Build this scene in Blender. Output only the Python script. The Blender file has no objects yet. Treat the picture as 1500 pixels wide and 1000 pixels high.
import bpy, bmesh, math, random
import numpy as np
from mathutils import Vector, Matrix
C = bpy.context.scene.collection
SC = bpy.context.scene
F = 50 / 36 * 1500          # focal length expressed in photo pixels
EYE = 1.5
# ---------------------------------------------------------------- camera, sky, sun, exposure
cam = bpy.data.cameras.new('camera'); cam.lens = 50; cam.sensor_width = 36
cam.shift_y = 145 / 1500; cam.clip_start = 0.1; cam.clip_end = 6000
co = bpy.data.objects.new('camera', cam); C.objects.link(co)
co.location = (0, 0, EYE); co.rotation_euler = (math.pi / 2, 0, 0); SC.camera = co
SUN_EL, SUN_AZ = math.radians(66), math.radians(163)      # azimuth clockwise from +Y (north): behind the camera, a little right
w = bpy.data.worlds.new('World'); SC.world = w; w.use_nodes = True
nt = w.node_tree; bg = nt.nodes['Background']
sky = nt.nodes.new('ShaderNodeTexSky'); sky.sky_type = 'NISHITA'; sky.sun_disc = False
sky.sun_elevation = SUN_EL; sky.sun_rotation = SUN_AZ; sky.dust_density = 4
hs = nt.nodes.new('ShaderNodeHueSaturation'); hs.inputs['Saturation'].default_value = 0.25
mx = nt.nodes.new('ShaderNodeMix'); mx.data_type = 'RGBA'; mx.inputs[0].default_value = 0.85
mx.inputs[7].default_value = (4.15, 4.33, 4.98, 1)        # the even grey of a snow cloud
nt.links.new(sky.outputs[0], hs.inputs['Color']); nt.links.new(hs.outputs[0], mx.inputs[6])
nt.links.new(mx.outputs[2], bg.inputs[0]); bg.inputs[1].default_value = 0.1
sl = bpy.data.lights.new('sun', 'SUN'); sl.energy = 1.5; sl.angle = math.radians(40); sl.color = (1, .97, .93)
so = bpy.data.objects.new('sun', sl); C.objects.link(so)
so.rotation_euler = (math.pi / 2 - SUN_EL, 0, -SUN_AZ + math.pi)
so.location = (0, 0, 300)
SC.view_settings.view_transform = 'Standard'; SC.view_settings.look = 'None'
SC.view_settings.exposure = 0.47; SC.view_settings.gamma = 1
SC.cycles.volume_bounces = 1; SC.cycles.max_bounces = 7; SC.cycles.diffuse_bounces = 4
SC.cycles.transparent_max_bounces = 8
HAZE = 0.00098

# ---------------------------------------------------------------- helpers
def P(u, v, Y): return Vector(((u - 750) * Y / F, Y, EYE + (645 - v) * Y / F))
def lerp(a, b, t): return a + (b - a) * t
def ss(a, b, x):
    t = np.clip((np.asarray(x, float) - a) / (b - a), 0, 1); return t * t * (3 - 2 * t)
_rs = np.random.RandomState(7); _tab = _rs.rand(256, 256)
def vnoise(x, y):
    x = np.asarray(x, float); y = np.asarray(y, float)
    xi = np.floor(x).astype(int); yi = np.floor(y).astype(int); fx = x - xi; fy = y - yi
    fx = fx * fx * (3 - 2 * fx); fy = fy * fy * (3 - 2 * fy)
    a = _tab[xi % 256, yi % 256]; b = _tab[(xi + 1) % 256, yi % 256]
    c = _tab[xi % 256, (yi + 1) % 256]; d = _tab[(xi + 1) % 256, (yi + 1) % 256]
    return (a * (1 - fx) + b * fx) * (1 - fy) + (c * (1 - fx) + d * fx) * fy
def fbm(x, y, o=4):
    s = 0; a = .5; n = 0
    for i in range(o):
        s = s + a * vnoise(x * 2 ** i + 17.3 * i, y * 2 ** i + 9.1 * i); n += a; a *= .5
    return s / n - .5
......
**What to do:**
Pull out every line in the material above where "scene" occurs.

**Exercise answer:**
Build this scene in Blender. Output only the Python script. The Blender file has no objects yet. Treat the picture as 1500 pixels wide and 1000 pixels high.
C = bpy.context.scene.collection
SC = bpy.context.scene